1 December 2013

A Psalm for Advent and Christmass

Depending on which version of the Office you use, Advent began last night, at the First Evensong of Advent I, with the Hymn Conditor alme siderum ... or Creator alme siderum. Which are, of course two versions of the same ninth century hymn: Conditor being the original text, now restored to the Liturgia Horarum; Creator being the classicising revision sponsored by the Renaissance Latinist, a great admirer of Horace, Pope Urban VIII. But, whichever version you read, the third stanza is intended to remind you of Psalm 18 (Psalm 19 in Protestant Bibles). This psalm is central to the thinking of both East and West about Advent and the Incarnation.

In the Pius XII Psalter which was masterminded by Cardinal Augustin Bea (bad ... bad ... see earlier post), we read (verse 5) "He has made a tabernacle for the sun". An accurate translation, it may be, of the Hebrew. But this is not what we find in both the Latin Vulgate and the Greek Septuagint (abbreviated to LXX): the two versions by which Christians of both East and West have always worshipped. Here is a literal rendering of what these versions give us:
5.In the sun he has placed his tabernacle: and he himself like a bridegroom going forth from his chamber has rejoiced (LXX: will rejoice) like a giant to run his course.
6. From highest (LXX: furthest) heaven {is} his going forth: and his meeting is even unto its highest (LXX: furthest); neither is there one who might hide himself from his heat.

Our Catholic and Orthodox forebears took the Sun to be our Lady (S Sophronius, Patriarch of Jerusalem from 634: "For in thee, O Virgin, as in a most pure and sparkling Heaven, God has placed his tabernacle"). They understood the bridegroom to be Christ. The bridal-chamber is the womb of the Blessed Virgin. In that Womb he united Godhead with manhood as bridegroom is united to bride, so that he is a giant with two Natures in one Person. His going forth is his eternal generation, as the Divine and Only-begotten Son, from the Father. His meeting is the Son's equality with the Father.
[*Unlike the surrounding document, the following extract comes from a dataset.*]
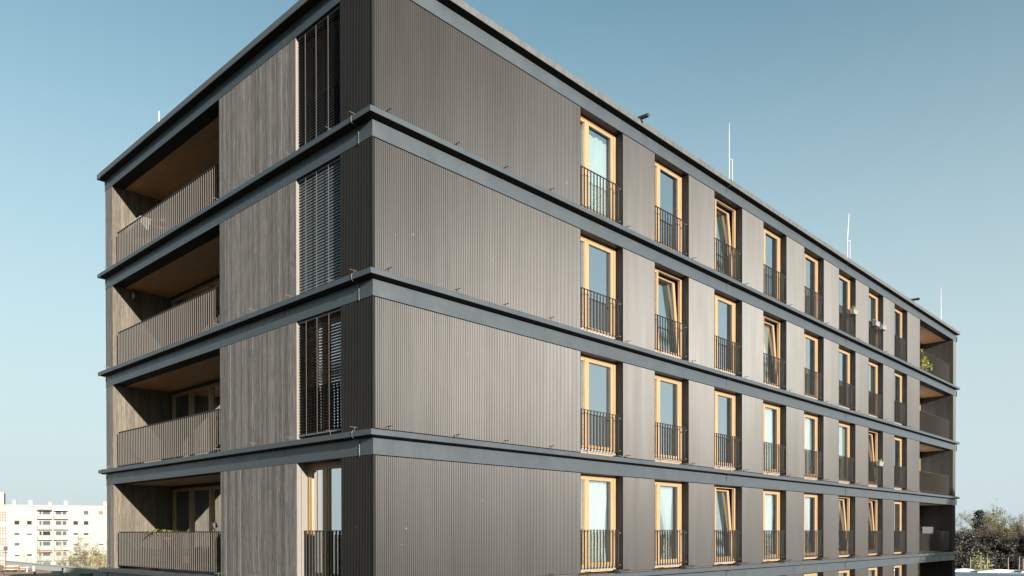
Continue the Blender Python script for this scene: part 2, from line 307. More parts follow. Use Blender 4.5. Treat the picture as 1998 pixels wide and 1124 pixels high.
for k in range(-1, 6):
    z = LV(k); roof = (k == 5); top = .045 if roof else 0.
    c = MB()
    ring_mesh(c, [(-.36, z+top), (OV-.006, z+top), (OV, z+top-.006), (OV, z-.104), (OV-.004, z-.108), (OV-.016, z-.108), (.0, z-ZS), (-.36, z-ZS)])
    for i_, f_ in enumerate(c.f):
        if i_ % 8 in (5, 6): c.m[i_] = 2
    # standing seams of the ledge sheets: small raised straps
    c.cm = 1
    for i in range(12):
        X = 1.75+STEP*i+(.02 if i % 2 else 0)
        if X < LX: c.box(X, X+.010, -OV-.002, -OV+.05, z-.107, z+top+.0025)
    for i in range(4):
        Y = 2.35+3.4*i; c.box(-OV-.002, -OV+.05, Y, Y+.010, z-.107, z+top+.0025)
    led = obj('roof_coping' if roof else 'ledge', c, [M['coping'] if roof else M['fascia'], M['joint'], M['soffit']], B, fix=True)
    f = MB(); ring_mesh(f, [(0, z-ZS-.002), (0, z-ZF), (-.36, z-ZF), (-.36, z-ZS-.002)])
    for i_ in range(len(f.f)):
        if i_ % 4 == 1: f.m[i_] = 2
    f.cm = 1
    for i in range(13):
        X = 1.28+STEP*.969*i
        f.box(X, X+.009, -.0022, .05, z-ZF-.001, z-ZS-.004)
    for i in range(4):
        Y = 3.1+3.27*i; f.box(-.0022, .05, Y, Y+.008, z-ZF-.001, z-ZS-.004)
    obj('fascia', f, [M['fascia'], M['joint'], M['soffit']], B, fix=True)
    s_ = MB(); s_.box(.37, LX-.37, .37, LY-.37, z-.444, z-.003); obj('floor_slab', s_, M['concrete'], B)
rf = MB(); rf.box(.37, LX-.37, .37, LY-.37, LV(5), LV(5)+.02); obj('roof', rf, M['gravel'], B)
bw = MB(); bw.box(.05, LX-.05, .05, LY-.05, -9.0, LV(-1)-ZF-.004); obj('base_wall', bw, M['panel'], B)

WAVE = .0068
def fins(mb, a, b, z0, z1):                # ribbed cladding on the right face: narrow fins with open grooves
    P = .05; n = max(1, round((b-a)/P)); P = (b-a)/n; N = 10; n0 = len(mb.v)
    for i in range(n*N+1):
        t = i/N; y = WAVE*(1-math.cos(2*math.pi*t)); x = a+t*P; mb.v += [(x, y, z0), (x, y, z1)]
    for i in range(n*N):
        q = n0+2*i; mb.f.append((q, q+2, q+3, q+1)); mb.m.append(0)
def saw(mb, a, b, z0, z1):                 # the strip round the corner: the same sheets seen on their shallow side
    P = .05; n = max(1, round((b-a)/P)); P = (b-a)/n; N = 10; n0 = len(mb.v)
    for i in range(n*N+1):
        t = i/N; x = WAVE*(1-math.cos(2*math.pi*t)); y = a+t*P; mb.v += [(x, y, z0), (x, y, z1)]
    for i in range(n*N):
        q = n0+2*i; mb.f.append((q, q+1, q+3, q+2)); mb.m.append(0)

def boards(name, mb_axis, a, b, z0, z1, face, depth, m, parent, flip=1):
    """Separate vertical boards with hair-line gaps; face = coordinate of the outer surface."""
    mb = MB(); P = .125 if 'x' in mb_axis else .115
    i0 = math.floor(a/P); t = i0*P
    while t < b-1e-6:
        l = max(a, t); r_ = min(b, t+P-.0035); j = rnd.uniform(0, .0035)
        if r_-l > .004:
            if mb_axis == 'y': mb.box(face+j, face+depth, l, r_, z0, z1)
            elif mb_axis == 'x': mb.box(l, r_, face+flip*j if flip > 0 else face-depth, face+depth if flip > 0 else face-j, z0, z1)
            else: mb.box(face+j, face+depth, l, r_, z0, z1)
        t += P
    return obj(name, mb, m, parent)

def railing_right(X, z):
    r_ = MB(); n = 13; x0, x1 = X+.075, X+1.605
    for i in range(n):
        x = x0+(x1-x0)*i/(n-1); r_.box(x-.004, x+.004, .032, .068, z+.13, z+1.10)
    r_.box(x0-.004, x1+.004, .040, .060, z+.165, z+.175)
    for zz in (z+.2, z+1.03):
        r_.box(x1+.004, X+1.722, .04, .06, zz-.012, zz+.012); r_.box(X-.002, x0-.004, .04, .06, zz-.012, zz+.012)
    o = obj('window_railing', r_, M['rail_dark'], B)
    t = MB(); t.box(x0-.006, x1+.006, .030, .070, z+1.1003, z+1.111); obj('handrail', t, M['rail_dark'], o)
    bl = MB()
    for zz in (z+.2, z+1.03): bl.lathe((x1+.05, .034, zz), [(.012, -.015), (.016, -.01), (.016, .01), (.012, .015)], 8)
    obj('fixing_bolt', bl, M['steel'], o)

def window_right(X, z, tilted):
    f = MB(); y0, y1 = .22, .30
    f.box(X+.002, X+.075, y0, y1, z+.05, z+2.490)
    f.box(X+1.645, X+1.718, y0, y1, z+.05, z+2.490)
    f.box(X+.075, X+1.645, y0+.001, y1, z+2.425, z+2.489)
    f.box(X+.075, X+1.645, y0+.001, y1, z+.05, z+.10)
    f.box(X+.075, X+1.645, y0+.02, y1, z+.10, z+.19)
    f.box(X+.433, X+.500, y0+.002, y1, z+.19, z+2.425)
    f.box(X+.075, X+.115, y0+.014, y1, z+.19, z+2.425)
    f.box(X+.115, X+.433, y0+.014, y1, z+.19, z+.25); f.box(X+.115, X+.433, y0+.014, y1, z+2.36, z+2.425)
    o = obj('window', f, M['wood'], B)
    if tilted: o['label'] = 'window with its sash tilted open inwards at the top'
    p = MB(); p.pane(X+.115, X+.433, y0+.045, y0+.051, z+.25, z+2.36); obj('side_pane', p, GL, o)
    sl_ = MB(); sl_.box(X+.09, X+1.62, y0-.022, y0+.018, z+.105, z+.185); obj('window_sill', sl_, M['sill'], o)
    def tr(mb):                             # tilt about the bottom edge, top moving into the room
        a = R(4.4)
        mb.v = [(x, (y-(y0+.03))*math.cos(a)+(q-(z+.2))*math.sin(a)+y0+.03+.01, (q-(z+.2))*math.cos(a)-(y-(y0+.03))*math.sin(a)+z+.2) for x, y, q in mb.v]
    s = MB(); a, b, c, d = X+.502, X+1.643, z+.192, z+2.423
    s.box(a, a+.108, y0+.012, y1+.01, c, d); s.box(b-.121, b, y0+.012, y1+.01, c, d)
    s.box(a+.108, b-.121, y0+.012, y1+.01, c, c+.09); s.box(a+.108, b-.121, y0+.012, y1+.01, d-.065, d)
    s.cm = 1
    s.box(a+.108, a+.118, y0+.020, y0+.05, c+.09, d-.065); s.box(b-.139, b-.121, y0+.02, y0+.05, c+.09, d-.065)
    s.box(a+.118, b-.139, y0+.020, y0+.05, d-.085, d-.065)
    q = MB(); q.pane(a+.118, b-.139, y0+.042, y0+.048, c+.09, d-.085)
    if tilted: tr(s); tr(q)
    obj('window_sash', s, [M['wood'], M['black']], o)
    obj('pane', q, GL, o)
    v = MB(); v.box(X+1.722, X+1.732, .004, .30, z+.03, z+2.498); v.box(X-.012, X-.002, .004, .30, z+.03, z+2.498)
    v.box(X, X+1.72, .006, .218, z+2.491, z+2.4995)
    obj('window_reveal', v, M['dark'], o)
    k_ = MB(); k_.box(X+1.585, X+1.7185, .02, .19, z+.004, z+.085); k_.box(X+1.60, X+1.69, -.03, .02, z+.02, z+.06); obj('drain_box', k_, M['black'], o)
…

Let's get back to Advent Office Hymn I began with, Conditor alme siderum. We will take the clever and accurate translation of stanza 3 by the Anglican John Mason 'Patrimony' Neale which appears as Number 1 in the English Hymnal:
Thou cam'st, the bridegroom of the bride,
As drew the world to evening-tide;
Proceeding from a virgin shrine,
The spotless Victim all divine.


And a hymn by the great S Ambrose himself, Veni Redemptor gentium (in the Liturgy of the Hours, the hymn at the Office of Readings after December 16):
Forth from his chamber goeth he,
That royal home of purity,
A giant in twofold substance one,
Rejoicing now his course to run.

The Liturgy of the hours unfortunately misses out ('ad brevitatem') the next stanza, also based on our psalm, which Neale (English Hymnal 14) renders
From God the Father he proceeds,
To God the Father back he speeds;
His course he runs to death and hell,
Returning on God's throne to dwell.


The Pre-Conciliar Breviary and the English Hymnal do not provide another ancient hymn, Fit porta Christi pervia, which the Liturgy of the Hours dug up and ordered to be said at Morning Prayer on January 1. Here is a literal version of the second stanza; it shows its indebtedness to Psalm 18:
The Son of the highest Father has gone forth from the palace of the Virgin, bridegroom, Redeemer, Creator, the Giant of his Church.

I believe that it is a shame to lose all this rich typology, both in Greek and Latin, by a pedantic insistence on a literal translation of the late, rabbinic, Masoretic text of the Hebrew. "The Bible" means what the Bible has been to the great Tradition of East and West for two millennia. Incidentally ... I'm sure you've noticed the relevance of all this to the importance of celebrating Mass versus Orientem, towards the Lord who comes to us at the dawning of the day, walking to meet us from the womb of his Mother, the Woman clothed with Sun, the Tabernacle of Divinity.

1 comment:

Lee said...

Pope Clement, alas, was also the pontiff responsible for the first of the post-Pian chopping of Matins. And so for Advent I we go from 1.1-15 to 1.1-9; a few verses chopped, too, from the ferial lessons. And the Fathers, too, get the snip.

The end result of this...I'd say Bad...conservation of tradition is 1960, where you get the anomaly of a breviary that poses many patristic questions, only never to see the answers because the presumably Latinless snippers didn't realize they were snipping away the responses.